In Buddhist meditation, we discover that we do not originate our own thoughts. In meditation, we allow thoughts to come and go under their own power. They do that without our making them happen. We find that they come from empty space and return to emptiness. There is nothing personal about thoughts, when we experience them without involvement.
I find this discovery compatible with a pretty recent Western perspective: that almost all of our thoughts are taken over from our culture. Our wording may be a bit different, but almost everything we think simply repeats ideas we have heard or read or heard on TV. It is unusual and difficult to think an original thought.
We swim in a sea, or soup, of talk. These are the messages we receive from the media, and also the ways our friends explain themselves and their lives. Our thoughts mainly recycle this talk, and we propagate it when we talk ourselves.
This is not a bad thing. It is inevitable. Human beings are just not smart enough to figure everything out for ourselves. We get the benefit of centuries of millions of people figuring things out for us, each adding tiny portions to the thought-soup we live in.
Of course, some of the thoughts we take on are wrong; that is the downside of belonging to a culture.

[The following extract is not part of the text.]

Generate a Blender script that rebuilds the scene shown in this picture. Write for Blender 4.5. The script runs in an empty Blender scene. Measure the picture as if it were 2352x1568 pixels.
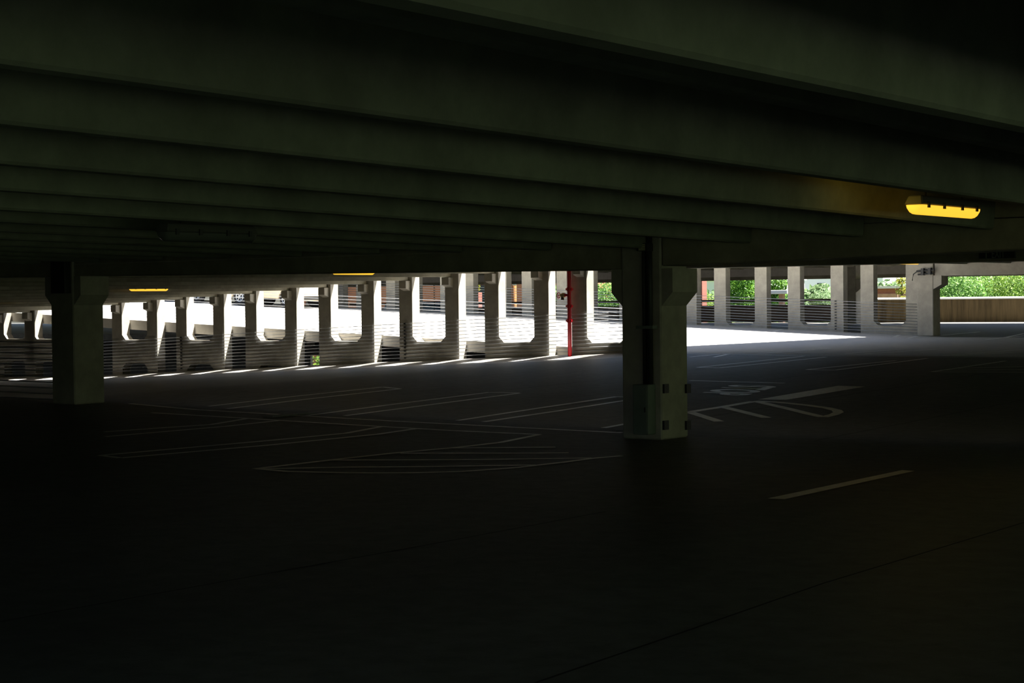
import bpy, math, random
from mathutils import Vector, Matrix, noise
random.seed(7)
S = bpy.context.scene
COL = S.collection
D = bpy.data
PI = math.pi

# ------------------------------------------------------------------ camera
FPX, YAW, PITCH, ROLL = 4136.0, math.radians(37.1), math.atan(94/4136), 0.0105
R0 = Vector((math.cos(YAW), math.sin(YAW), 0)); F0 = Vector((-math.sin(YAW), math.cos(YAW), 0)); U0 = Vector((0, 0, 1))
CF = math.cos(PITCH)*F0 - math.sin(PITCH)*U0
CU0 = math.cos(PITCH)*U0 + math.sin(PITCH)*F0
CR = math.cos(ROLL)*R0 - math.sin(ROLL)*CU0
CU = math.sin(ROLL)*R0 + math.cos(ROLL)*CU0

def ray(x, y): return CF*FPX + CR*(x-1176) - CU*(y-784)
def on(x, y, ax, c):
    d = ray(x, y); return d*(c/d[ax])

cam = D.cameras.new('camera'); cam.sensor_width = 36; cam.lens = FPX/2352*36; cam.clip_end = 2000
co = D.objects.new('camera', cam); COL.objects.link(co)
m3 = Matrix((CR, CU, -CF)).transposed()
co.matrix_world = m3.to_4x4()
S.camera = co

# ------------------------------------------------------------------ materials
MATS = {}
def mat(name, col, rough=.8, spec=.3, nscale=None, namt=.25, bump=0., metal=0., col2=None, coarse=None, emis=None, estr=0., trans=0., stretch=None):
    if name in MATS: return MATS[name]
    m = D.materials.new(name); m.use_nodes = True
    nt = m.node_tree; b = nt.nodes['Principled BSDF']
    b.inputs['Roughness'].default_value = rough; b.inputs['Specular IOR Level'].default_value = spec; b.inputs['Metallic'].default_value = metal
    b.inputs['Base Color'].default_value = (*col, 1)
    if emis: b.inputs['Emission Color'].default_value = (*emis, 1); b.inputs['Emission Strength'].default_value = estr
    if trans: b.inputs['Transmission Weight'].default_value = trans
    if nscale:
        tc = nt.nodes.new('ShaderNodeTexCoord'); mp = nt.nodes.new('ShaderNodeMapping')
        nt.links.new(tc.outputs['Object'], mp.inputs['Vector'])
        if stretch: mp.inputs['Scale'].default_value = stretch
        n1 = nt.nodes.new('ShaderNodeTexNoise'); n1.inputs['Scale'].default_value = nscale; n1.inputs['Detail'].default_value = 6; n1.inputs['Roughness'].default_value = .65
        nt.links.new(mp.outputs['Vector'], n1.inputs['Vector'])
        rp = nt.nodes.new('ShaderNodeValToRGB')
        c2 = col2 or tuple(c*(1-namt) for c in col); c1 = tuple(min(1, c*(1+namt*.6)) for c in col)
        rp.color_ramp.elements[0].color = (*c2, 1); rp.color_ramp.elements[0].position = .33
        rp.color_ramp.elements[1].color = (*c1, 1); rp.color_ramp.elements[1].position = .68
        nt.links.new(n1.outputs['Fac'], rp.inputs['Fac'])
        out = rp.outputs['Color']
        if coarse:
            n2 = nt.nodes.new('ShaderNodeTexNoise'); n2.inputs['Scale'].default_value = coarse[0]; n2.inputs['Detail'].default_value = 3
            mp2 = nt.nodes.new('ShaderNodeMapping'); nt.links.new(tc.outputs['Object'], mp2.inputs['Vector'])
            if len(coarse) > 2: mp2.inputs['Scale'].default_value = coarse[2]
            nt.links.new(mp2.outputs['Vector'], n2.inputs['Vector'])
            r2 = nt.nodes.new('ShaderNodeValToRGB')
            lo = 1-coarse[1]
            r2.color_ramp.elements[0].color = (lo, lo, lo, 1); r2.color_ramp.elements[0].position = .35
            r2.color_ramp.elements[1].color = (1, 1, 1, 1); r2.color_ramp.elements[1].position = .62
            nt.links.new(n2.outputs['Fac'], r2.inputs['Fac'])
            mx = nt.nodes.new('ShaderNodeMix'); mx.data_type = 'RGBA'; mx.blend_type = 'MULTIPLY'; mx.inputs[0].default_value = 1
            nt.links.new(out, mx.inputs[6]); nt.links.new(r2.outputs['Color'], mx.inputs[7]); out = mx.outputs[2]
        nt.links.new(out, b.inputs['Base Color'])
        if bump:
            bp = nt.nodes.new('ShaderNodeBump'); bp.inputs['Strength'].default_value = bump; bp.inputs['Distance'].default_value = .02
            nt.links.new(n1.outputs['Fac'], bp.inputs['Height']); nt.links.new(bp.outputs['Normal'], b.inputs['Normal'])
    MATS[name] = m
    return m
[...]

Although we can’t entirely avoid that, meditation—and other aspects of Buddhism—can help us recognize that we don’t have to believe all the thoughts that pass through our heads. We can take our thought soup with a dash of salt.
When it comes to thinking about our lives, and how to live them, there are remarkably few basic ideas available. There are innumerable isms or systems around. We might try the Enneagram or secular humanism or Mormonism or eco-activism or twelve-stepping. Or Buddhism; or any of countless others. Each of these has some peculiar ideas of its own. Mainly, though, they offer different combinations, and minor variations, of a handful of fundamental approaches to life.
In the old days, when there was such a thing as a mainstream culture, the thought-soup mainly came from that culture. Ideas from other systems were available, but only to the adventurous. Those thoughts recognizably came from somewhere other than the mainstream.
Since the mainstream culture broke down, it is no longer considered important where ideas came from. Everyone says, and thinks, things like
- “You have to honor your feelings”
- “All religions point to the same truth”
- “You have to make your own, authentic choices, and fight off the mindless messages you get from society”
- “Everyone has their own truth, because everyone has their own perspective”
- “Be in the now”
Almost no one in the West had ideas like these a hundred years ago. Almost no one now realizes that they come from (respectively) psychotherapeutic theory, Hinduism, Existentialism, post-modernism, and Buddhism. Almost no one recognizes that if you take such ideas seriously, they are seriously incompatible.
The ways that current soap opera characters talk about their lives incorporate ideas that were completely alien a century ago, and were heavy weirdness for university philosophy students only a few decades ago. What has happened is that key ideas of major systems have “escaped” into the culture at large. Their origins are forgotten. They have become part of our thought-soup.